Inside ichi · 03

The AI Organization

Not one assistant, but a small organisation of them — each with a role, all reporting to a single human gate.

Most AI systems are a single assistant answering a single prompt. ichi is organised differently: as a small organisation of AI roles, each holding a distinct perspective, coordinated like an executive office. The reason is not theatre. It is that one viewpoint, however capable, has one set of blind spots.

Why an office, not an assistant

Ask one generalist model to review a plan and you get one review. Ask it to review the same plan as a security lead, then as an operations lead, then as an editor, and the problems that surface are different each time. The work has not changed; the attention has. An executive office is a way to buy diversity of attention from a single model — to make it argue with itself before a human has to.

The roles

Each role is a function, not a person:

  • Direction — what should we be doing, and why now?
  • Engineering — how is it built, and what will it cost to maintain?
  • Security — how could this go wrong, or be abused?
  • Operations — is it running, and will it keep running unattended?
  • Knowledge — what do we already know that bears on this?
  • Editorial — is it true, clear, and worth a reader’s time?

A proposal of any weight is passed through the relevant roles. Each returns a view. The views often disagree. That disagreement is the product.

Councils and governance

Some decisions are too large for one role. These go to a council — several roles deliberating together, surfacing trade-offs rather than a single answer. The output of a council is never a decision. It is a well-framed choice: here are the options, here is what each costs, here is the recommendation and its risks.
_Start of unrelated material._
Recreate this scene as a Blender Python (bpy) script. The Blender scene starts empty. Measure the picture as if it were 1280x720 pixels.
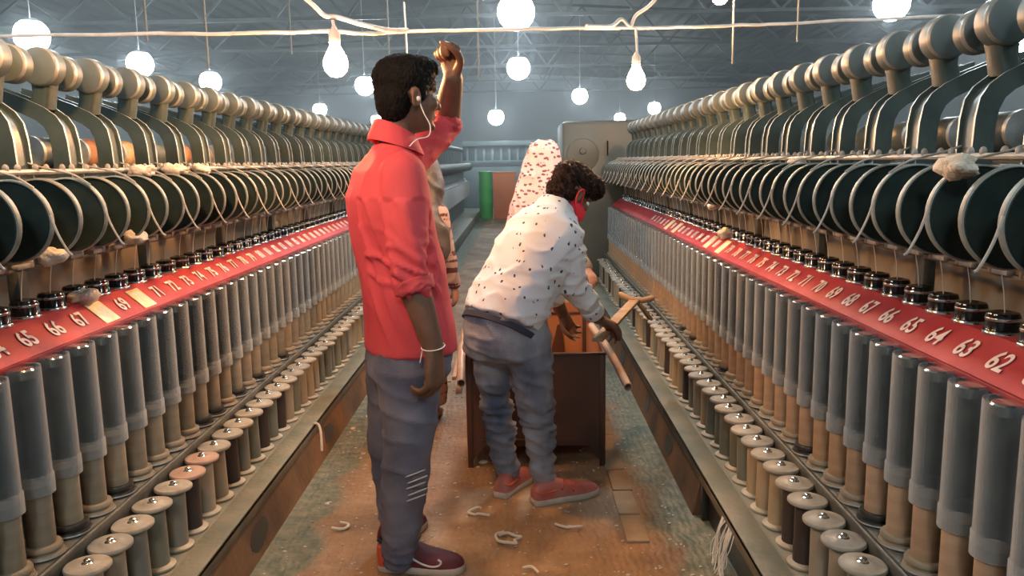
import bpy, bmesh, math, random
from math import sin, cos, pi, radians, sqrt, atan2
from mathutils import Vector, Matrix, noise

random.seed(7)
sc = bpy.context.scene
COL = sc.collection
V = Vector

# ------------------------------------------------------------------ mesh helpers
class MB:
    def __init__(s):
        s.v = []; s.f = []; s.m = []; s.mi = 0
    def add(s, vs, fs):
        b = len(s.v); s.v += [tuple(p) for p in vs]
        for f in fs:
            s.f.append([b + i for i in f]); s.m.append(s.mi)
        return s
    def box(s, c, d, M=None, bev=0.0):
        x, y, z = d[0] / 2, d[1] / 2, d[2] / 2
        if bev > 0:
            b = min(bev, x * .9, y * .9, z * .9)
            bm = bmesh.new(); bmesh.ops.create_cube(bm, size=1)
            for v in bm.verts: v.co = V((v.co.x * 2 * x, v.co.y * 2 * y, v.co.z * 2 * z))
            bmesh.ops.bevel(bm, geom=list(bm.edges), offset=b, segments=2, affect='EDGES', profile=.5)
            bm.verts.index_update()
            vs = [v.co.copy() for v in bm.verts]; fs = [[v.index for v in f.verts] for f in bm.faces]; bm.free()
        else:
            vs = [V((a * x, b_ * y, c_ * z)) for a in (-1, 1) for b_ in (-1, 1) for c_ in (-1, 1)]
            fs = [(0, 1, 3, 2), (4, 6, 7, 5), (0, 4, 5, 1), (2, 3, 7, 6), (0, 2, 6, 4), (1, 5, 7, 3)]
        if M is not None: vs = [M @ v for v in vs]
        return s.add([v + V(c) for v in vs], fs)
    def bar(s, p0, p1, w, h, up=(0, 0, 1), bev=0.0):
        p0 = V(p0); p1 = V(p1); d = p1 - p0; L = d.length; d.normalize()
        u = V(up); x = d.cross(u)
        if x.length < 1e-4: x = d.cross(V((1, 0, 0)))
        x.normalize(); u = x.cross(d)
        M = Matrix((x, d, u)).transposed()
        return s.box((p0 + p1) / 2, (w, L, h), M, bev)
    def rings(s, R, cap=True):
        n = len(R[0]); vs = [p for r in R for p in r]; fs = []
        for i in range(len(R) - 1):
            for j in range(n):
                a = i * n + j; b = i * n + (j + 1) % n
                fs.append((a, b, b + n, a + n))
        if cap:
            fs.append(tuple(range(n - 1, -1, -1))); k = (len(R) - 1) * n
            fs.append(tuple(k + j for j in range(n)))
        return s.add(vs, fs)
    def lathe(s, prof, c=(0, 0, 0), axis=(0, 0, 1), n=24, cap=True):
        a = V(axis).normalized()
        t = V((1, 0, 0)) if abs(a.x) < .9 else V((0, 1, 0))
        x = t.cross(a).normalized(); y = a.cross(x)
        R = [[V(c) + a * h + (x * cos(2 * pi * j / n) + y * sin(2 * pi * j / n)) * max(r, 1e-4) for j in range(n)] for r, h in prof]
        return s.rings(R, cap)
    def tube(s, pts, r, n=8, cap=True, flat=None):
        pts = [V(p) for p in pts]; N = len(pts)
        rr = r if isinstance(r, (list, tuple)) else [r] * N
        T = []
        for i in range(N):
            d = pts[min(i + 1, N - 1)] - pts[max(i - 1, 0)]
            T.append(d.normalized() if d.length > 1e-9 else V((0, 0, 1)))
        u = V((0, 0, 1)) if abs(T[0].z) < .9 else V((0, 1, 0))
        R = []
        for i in range(N):
            x = T[i].cross(u)
            if x.length < 1e-5: x = T[i].cross(V((1, .3, 0)))
            x.normalize(); u = x.cross(T[i]).normalized()
            R.append([pts[i] + (x * cos(2 * pi * j / n) + u * sin(2 * pi * j / n)) * rr[i] for j in range(n)])
        return s.rings(R, cap)
    def limb(s, pts, rr, n=16, sub=5):
        """smooth tapered limb with rounded ends"""
        P, Rr = spline(pts, sub), spline1(rr, sub)
        d0 = (P[0] - P[1]).normalized(); d1 = (P[-1] - P[-2]).normalized()
        pre = []; prer = []; post = []; postr = []
        for k in range(4):
            a = (k + .6) / 4.6 * pi / 2
            pre.append(P[0] + d0 * Rr[0] * cos(a)); prer.append(Rr[0] * sin(a))
            post.insert(0, P[-1] + d1 * Rr[-1] * cos(a)); postr.insert(0, Rr[-1] * sin(a))
        return s.tube(pre + P + post, prer + Rr + postr, n)
    def ell(s, c, U, Vv, W, n=20, m=12):
        """ellipsoid with half-axis vectors"""
        U, Vv, W = V(U), V(Vv), V(W); c = V(c); R = []
        for i in range(m + 1):
            t = -pi / 2 + pi * i / m
            t = max(-pi / 2 + .06, min(pi / 2 - .06, t))
            R.append([c + W * sin(t) + (U * cos(2 * pi * j / n) + Vv * sin(2 * pi * j / n)) * cos(t) for j in range(n)])
        return s.rings(R)
    def sections(s, S, n=28, p=2.3):
        """S: list of (centre, Uvec, Vvec) super-elliptic sections"""
        R = []
        for c, U, W in S:
            c, U, W = V(c), V(U), V(W); ring = []
            for j in range(n):
                a = 2 * pi * j / n; ca, sa = cos(a), sin(a)
                ring.append(c + U * (abs(ca) ** (2 / p) * (1 if ca >= 0 else -1)) + W * (abs(sa) ** (2 / p) * (1 if sa >= 0 else -1)))
            R.append(ring)
        return s.rings(R)
    def mesh(s, name, mats=(), smooth=True, ang=40):
        me = bpy.data.meshes.new(name); me.from_pydata(s.v, [], s.f); me.update()
        bm = bmesh.new(); bm.from_mesh(me); bmesh.ops.recalc_face_normals(bm, faces=bm.faces); bm.to_mesh(me); bm.free()
        for m in (mats if isinstance(mats, (list, tuple)) else [mats]): me.materials.append(m)
        me.polygons.foreach_set('material_index', s.m)
        if smooth:
            me.shade_smooth()
            if ang: me.set_sharp_from_angle(angle=radians(ang))
        return me

def spline(pts, sub):
    pts = [V(p) for p in pts]; out = []
    for i in range(len(pts) - 1):
        a = pts[max(i - 1, 0)]; b = pts[i]; c = pts[i + 1]; d = pts[min(i + 2, len(pts) - 1)]
        for k in range(sub):
            t = k / sub
            out.append(.5 * ((2 * b) + (c - a) * t + (2 * a - 5 * b + 4 * c - d) * t * t + (3 * b - a - 3 * c + d) * t ** 3))
    out.append(pts[-1]); return out
def spline1(r, sub):
    return [p.x for p in spline([(q, 0, 0) for q in r], sub)]

def link(name, data, parent=None, loc=(0, 0, 0), rot=None):
    o = bpy.data.objects.new(name, data); COL.objects.link(o)
    if parent is not None: o.parent = parent
    o.location = loc
    if rot is not None: o.rotation_euler = rot
    return o
def tag(o, label=None, cat=None, group=None, kind=None):
    if label: o['label'] = label
    if cat: o['category'] = cat
    if group: o['group'] = group
    if kind: o['kind'] = kind
    return o
def thing(name, label, cat, loc, group=None):
    return tag(link(name, None, None, loc), label, cat, group)
def part(name, mb, mat, t, ang=40, label=None):
    """part built in world coordinates under the thing t"""
    o = link(name, mb.mesh(name, mat, True, ang), t)
    o.location = (-t.location) if t.parent is None else (0, 0, 0)
    if label: o['label'] = label
    return o
def single(name, mb, mat, label, cat, group=None, ang=40, kind=None):
    return tag(link(name, mb.mesh(name, mat, True, ang)), label, cat, group, kind)
def struct(name, mb, mat, ang=40):
    return tag(link(name, mb.mesh(name, mat, True, ang)), None, None, None, 'structure')

def remeshed(mb, voxel, smooth=4, disp=None, name='tmp'):
    """one continuous skin over overlapping shapes; returns an MB"""
    me = mb.mesh(name, (), False)
    o = bpy.data.objects.new(name, me); COL.objects.link(o)
    r = o.modifiers.new('r', 'REMESH'); r.mode = 'VOXEL'; r.voxel_size = voxel
    if smooth:
        q = o.modifiers.new('s', 'SMOOTH'); q.factor = .5; q.iterations = smooth
    dg = bpy.context.evaluated_depsgraph_get()
    ev = o.evaluated_get(dg)
    me2 = bpy.data.meshes.new_from_object(ev)
    out = MB()
    vs = [v.co.copy() for v in me2.vertices]
    if disp:
        ns = [v.normal.copy() for v in me2.vertices]
        vs = [p + n * disp(p, n) for p, n in zip(vs, ns)]
    out.v = [tuple(p) for p in vs]; out.f = [list(p.vertices) for p in me2.polygons]; out.m = [0] * len(out.f)
    bpy.data.objects.remove(o); bpy.data.meshes.remove(me); bpy.data.meshes.remove(me2)
    return out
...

The framing goes to the human. The human decides.

The gate

This is the load-bearing rule of the whole organisation: no role, and no council, can act. They can research, draft, monitor, warn, and recommend. They cannot publish, spend, deploy, or send. Every one of those crosses a single human gate.

The office exists to make the human’s judgment better-informed, not to replace it. Speed is delegated to the machines. Direction is not. When the two ever seem to conflict, the gate is where the conflict resolves — in favour of the human, every time.